>> start
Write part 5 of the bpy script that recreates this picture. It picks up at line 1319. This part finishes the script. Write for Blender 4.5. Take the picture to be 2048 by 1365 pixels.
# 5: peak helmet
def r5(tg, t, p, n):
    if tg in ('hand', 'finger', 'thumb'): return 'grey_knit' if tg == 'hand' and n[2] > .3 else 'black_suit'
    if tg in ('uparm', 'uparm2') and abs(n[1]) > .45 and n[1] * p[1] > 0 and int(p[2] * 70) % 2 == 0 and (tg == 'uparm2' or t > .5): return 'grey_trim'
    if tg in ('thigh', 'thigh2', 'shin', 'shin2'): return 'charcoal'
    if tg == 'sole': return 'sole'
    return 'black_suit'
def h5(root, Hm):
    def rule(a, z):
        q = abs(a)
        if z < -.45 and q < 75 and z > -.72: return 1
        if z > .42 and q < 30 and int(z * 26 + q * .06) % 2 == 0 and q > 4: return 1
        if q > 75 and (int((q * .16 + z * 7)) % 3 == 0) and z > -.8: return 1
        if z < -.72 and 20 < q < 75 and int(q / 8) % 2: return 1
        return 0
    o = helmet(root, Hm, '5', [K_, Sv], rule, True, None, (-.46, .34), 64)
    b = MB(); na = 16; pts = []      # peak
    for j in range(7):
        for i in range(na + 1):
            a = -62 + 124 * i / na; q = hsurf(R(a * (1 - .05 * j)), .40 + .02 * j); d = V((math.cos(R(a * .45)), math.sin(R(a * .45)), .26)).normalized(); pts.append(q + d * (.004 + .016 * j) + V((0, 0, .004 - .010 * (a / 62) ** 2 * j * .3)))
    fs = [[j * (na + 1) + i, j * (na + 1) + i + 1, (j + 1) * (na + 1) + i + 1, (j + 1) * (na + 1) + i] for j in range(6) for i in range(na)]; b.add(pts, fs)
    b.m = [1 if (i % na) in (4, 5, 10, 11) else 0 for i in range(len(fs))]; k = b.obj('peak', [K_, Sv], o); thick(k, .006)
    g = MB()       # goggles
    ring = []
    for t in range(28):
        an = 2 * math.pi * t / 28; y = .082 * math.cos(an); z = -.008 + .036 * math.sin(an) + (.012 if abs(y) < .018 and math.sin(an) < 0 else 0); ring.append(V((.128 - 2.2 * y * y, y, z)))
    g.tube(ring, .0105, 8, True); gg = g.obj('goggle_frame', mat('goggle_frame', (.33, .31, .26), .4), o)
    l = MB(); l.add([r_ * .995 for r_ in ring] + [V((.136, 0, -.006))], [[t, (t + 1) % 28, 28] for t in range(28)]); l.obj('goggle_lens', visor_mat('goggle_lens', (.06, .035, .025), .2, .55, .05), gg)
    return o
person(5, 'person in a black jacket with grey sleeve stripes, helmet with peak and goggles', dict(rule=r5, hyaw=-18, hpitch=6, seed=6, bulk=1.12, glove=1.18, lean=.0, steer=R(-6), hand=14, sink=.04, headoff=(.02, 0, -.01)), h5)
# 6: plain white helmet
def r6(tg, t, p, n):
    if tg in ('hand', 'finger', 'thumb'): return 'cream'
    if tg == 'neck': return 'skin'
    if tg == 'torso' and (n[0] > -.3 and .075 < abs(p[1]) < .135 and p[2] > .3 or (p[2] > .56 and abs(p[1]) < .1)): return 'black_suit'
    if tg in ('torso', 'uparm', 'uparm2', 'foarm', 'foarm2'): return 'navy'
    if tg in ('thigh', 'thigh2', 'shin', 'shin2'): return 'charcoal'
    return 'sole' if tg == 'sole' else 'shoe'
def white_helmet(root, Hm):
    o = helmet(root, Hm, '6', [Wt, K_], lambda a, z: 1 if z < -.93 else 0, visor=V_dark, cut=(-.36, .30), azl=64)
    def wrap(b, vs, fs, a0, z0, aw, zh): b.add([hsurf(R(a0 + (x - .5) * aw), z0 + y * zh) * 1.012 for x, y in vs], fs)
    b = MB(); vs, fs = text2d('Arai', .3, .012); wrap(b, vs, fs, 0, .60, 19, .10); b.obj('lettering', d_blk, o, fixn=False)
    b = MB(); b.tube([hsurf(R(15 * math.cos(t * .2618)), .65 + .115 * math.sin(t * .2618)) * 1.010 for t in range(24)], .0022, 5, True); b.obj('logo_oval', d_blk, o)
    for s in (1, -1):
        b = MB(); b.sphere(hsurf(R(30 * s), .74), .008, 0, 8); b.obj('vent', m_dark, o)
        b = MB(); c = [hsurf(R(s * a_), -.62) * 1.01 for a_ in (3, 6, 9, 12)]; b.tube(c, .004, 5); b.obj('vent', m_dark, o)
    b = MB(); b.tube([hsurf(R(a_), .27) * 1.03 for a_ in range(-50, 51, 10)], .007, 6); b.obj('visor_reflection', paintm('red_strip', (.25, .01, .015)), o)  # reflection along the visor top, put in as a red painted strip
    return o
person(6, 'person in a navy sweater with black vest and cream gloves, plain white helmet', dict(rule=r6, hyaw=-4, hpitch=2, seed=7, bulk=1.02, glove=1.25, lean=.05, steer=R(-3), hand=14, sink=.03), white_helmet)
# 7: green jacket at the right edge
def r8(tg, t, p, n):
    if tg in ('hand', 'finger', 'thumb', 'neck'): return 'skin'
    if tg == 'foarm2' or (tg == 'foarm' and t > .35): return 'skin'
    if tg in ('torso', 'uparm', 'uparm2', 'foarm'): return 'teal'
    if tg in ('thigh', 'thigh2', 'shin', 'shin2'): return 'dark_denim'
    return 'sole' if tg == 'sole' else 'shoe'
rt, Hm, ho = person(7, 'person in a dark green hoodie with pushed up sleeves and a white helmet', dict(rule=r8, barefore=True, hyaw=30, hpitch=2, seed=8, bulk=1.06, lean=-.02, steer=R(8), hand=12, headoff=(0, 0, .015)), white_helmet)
>> end
Reproduce the material in full, with no word added or dropped.

Task result:
Write part 5 of the bpy script that recreates this picture. It picks up at line 1319. This part finishes the script. Write for Blender 4.5. Take the picture to be 2048 by 1365 pixels.
# 5: peak helmet
def r5(tg, t, p, n):
    if tg in ('hand', 'finger', 'thumb'): return 'grey_knit' if tg == 'hand' and n[2] > .3 else 'black_suit'
    if tg in ('uparm', 'uparm2') and abs(n[1]) > .45 and n[1] * p[1] > 0 and int(p[2] * 70) % 2 == 0 and (tg == 'uparm2' or t > .5): return 'grey_trim'
    if tg in ('thigh', 'thigh2', 'shin', 'shin2'): return 'charcoal'
    if tg == 'sole': return 'sole'
    return 'black_suit'
def h5(root, Hm):
    def rule(a, z):
        q = abs(a)
        if z < -.45 and q < 75 and z > -.72: return 1
        if z > .42 and q < 30 and int(z * 26 + q * .06) % 2 == 0 and q > 4: return 1
        if q > 75 and (int((q * .16 + z * 7)) % 3 == 0) and z > -.8: return 1
        if z < -.72 and 20 < q < 75 and int(q / 8) % 2: return 1
        return 0
    o = helmet(root, Hm, '5', [K_, Sv], rule, True, None, (-.46, .34), 64)
    b = MB(); na = 16; pts = []      # peak
    for j in range(7):
        for i in range(na + 1):
            a = -62 + 124 * i / na; q = hsurf(R(a * (1 - .05 * j)), .40 + .02 * j); d = V((math.cos(R(a * .45)), math.sin(R(a * .45)), .26)).normalized(); pts.append(q + d * (.004 + .016 * j) + V((0, 0, .004 - .010 * (a / 62) ** 2 * j * .3)))
    fs = [[j * (na + 1) + i, j * (na + 1) + i + 1, (j + 1) * (na + 1) + i + 1, (j + 1) * (na + 1) + i] for j in range(6) for i in range(na)]; b.add(pts, fs)
    b.m = [1 if (i % na) in (4, 5, 10, 11) else 0 for i in range(len(fs))]; k = b.obj('peak', [K_, Sv], o); thick(k, .006)
    g = MB()       # goggles
    ring = []
    for t in range(28):
        an = 2 * math.pi * t / 28; y = .082 * math.cos(an); z = -.008 + .036 * math.sin(an) + (.012 if abs(y) < .018 and math.sin(an) < 0 else 0); ring.append(V((.128 - 2.2 * y * y, y, z)))
    g.tube(ring, .0105, 8, True); gg = g.obj('goggle_frame', mat('goggle_frame', (.33, .31, .26), .4), o)
    l = MB(); l.add([r_ * .995 for r_ in ring] + [V((.136, 0, -.006))], [[t, (t + 1) % 28, 28] for t in range(28)]); l.obj('goggle_lens', visor_mat('goggle_lens', (.06, .035, .025), .2, .55, .05), gg)
    return o
person(5, 'person in a black jacket with grey sleeve stripes, helmet with peak and goggles', dict(rule=r5, hyaw=-18, hpitch=6, seed=6, bulk=1.12, glove=1.18, lean=.0, steer=R(-6), hand=14, sink=.04, headoff=(.02, 0, -.01)), h5)
# 6: plain white helmet
def r6(tg, t, p, n):
    if tg in ('hand', 'finger', 'thumb'): return 'cream'
    if tg == 'neck': return 'skin'
    if tg == 'torso' and (n[0] > -.3 and .075 < abs(p[1]) < .135 and p[2] > .3 or (p[2] > .56 and abs(p[1]) < .1)): return 'black_suit'
    if tg in ('torso', 'uparm', 'uparm2', 'foarm', 'foarm2'): return 'navy'
    if tg in ('thigh', 'thigh2', 'shin', 'shin2'): return 'charcoal'
    return 'sole' if tg == 'sole' else 'shoe'
def white_helmet(root, Hm):
    o = helmet(root, Hm, '6', [Wt, K_], lambda a, z: 1 if z < -.93 else 0, visor=V_dark, cut=(-.36, .30), azl=64)
    def wrap(b, vs, fs, a0, z0, aw, zh): b.add([hsurf(R(a0 + (x - .5) * aw), z0 + y * zh) * 1.012 for x, y in vs], fs)
    b = MB(); vs, fs = text2d('Arai', .3, .012); wrap(b, vs, fs, 0, .60, 19, .10); b.obj('lettering', d_blk, o, fixn=False)
    b = MB(); b.tube([hsurf(R(15 * math.cos(t * .2618)), .65 + .115 * math.sin(t * .2618)) * 1.010 for t in range(24)], .0022, 5, True); b.obj('logo_oval', d_blk, o)
    for s in (1, -1):
        b = MB(); b.sphere(hsurf(R(30 * s), .74), .008, 0, 8); b.obj('vent', m_dark, o)
        b = MB(); c = [hsurf(R(s * a_), -.62) * 1.01 for a_ in (3, 6, 9, 12)]; b.tube(c, .004, 5); b.obj('vent', m_dark, o)
    b = MB(); b.tube([hsurf(R(a_), .27) * 1.03 for a_ in range(-50, 51, 10)], .007, 6); b.obj('visor_reflection', paintm('red_strip', (.25, .01, .015)), o)  # reflection along the visor top, put in as a red painted strip
    return o
person(6, 'person in a navy sweater with black vest and cream gloves, plain white helmet', dict(rule=r6, hyaw=-4, hpitch=2, seed=7, bulk=1.02, glove=1.25, lean=.05, steer=R(-3), hand=14, sink=.03), white_helmet)
# 7: green jacket at the right edge
def r8(tg, t, p, n):
    if tg in ('hand', 'finger', 'thumb', 'neck'): return 'skin'
    if tg == 'foarm2' or (tg == 'foarm' and t > .35): return 'skin'
    if tg in ('torso', 'uparm', 'uparm2', 'foarm'): return 'teal'
    if tg in ('thigh', 'thigh2', 'shin', 'shin2'): return 'dark_denim'
    return 'sole' if tg == 'sole' else 'shoe'
rt, Hm, ho = person(7, 'person in a dark green hoodie with pushed up sleeves and a white helmet', dict(rule=r8, barefore=True, hyaw=30, hpitch=2, seed=8, bulk=1.06, lean=-.02, steer=R(8), hand=12, headoff=(0, 0, .015)), white_helmet)